Do you think credible marketing is geared for communicating with humans rather than algorithms?

It may sound obvious, but credible marketing should be hard-wired into our approach as practitioners. As an industry, we need to understand people instead of numbers. This is what credible and measurable marketing will and should look like. We need to accept that not everyone looking online for our product or brand is going to buy it today, but we might still want them to interact with us and we will need to choose KPIs to reflect that.

The approach so far has been to try and build massive single customer view technology and then apply the same thinking that we previously applied to simple last-click optimisation. Partly, this is due to walled gardens and our lack of ability to track individuals. But it's also down to the digital practitioners trying to scale data to suit their approach rather than change their approach to something that resembles traditional marketing. What we need is a re-appraisal of how we value digital interactions with our potential customers.
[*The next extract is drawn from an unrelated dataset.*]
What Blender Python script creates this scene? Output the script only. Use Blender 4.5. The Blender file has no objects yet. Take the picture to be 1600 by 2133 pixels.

In-housing presents a huge opportunity for agencies to reinvent themselves as invaluable performance consultant partners. Do you think in-housing could serve as a long-term solution?

There has always been a natural balance between companies wanting to in-house work and those wanting to outsource, and it applies to all kinds of functions, not just marketing agencies. If the current trend is tilting towards in-housing then agencies will re-evaluate their propositions and the trend will swing back again. There is value in both, so both models will always be viable. In digital right now, we could see this as a direct consequence of clients getting better visibility into ad fraud and programmatic capabilities, and deciding not to trust agencies with certain activities. The emphasis should be on agencies accepting that and proving incremental value.

Are we overthinking AI?

A lot of people assume AI is something it's not. Right now, most AI we use in this industry is machine learning, that effectively accepts inputs and continuously tries to find the most efficient way to reach a defined output. This works brilliantly in some areas of bottom-of-the-funnel CPA driven activity, but increase the amount of potential desired outputs and it becomes much harder to make it work. Any AI is as good as the team coding it and the data going into it. Clearer, less sensational guidance on AI is something I hope we will see in the industry this year.

If I were a CMO right now, my priorities would be…

Depends where I’m starting from! I would focus on two areas; optimising the interactions people have with my brand in the digital space, while continually understanding more about what they do when they are not interacting with me. That will be a mixture of branding and conversion focuses across all digital touchpoints, so it’s hard to specify exact priorities. If you want a soundbite, I would invest in CRM data heavily and look to augment it with increased research and insights.

What are your thoughts on Accenture's new M&A spree? Will this present increased competition or opportunities for smaller independents?

I expect it to be an opportunity for smaller independents, we’re not short of competition from large networks and holding groups already.

Gareth Owen is the managing director at ROAST.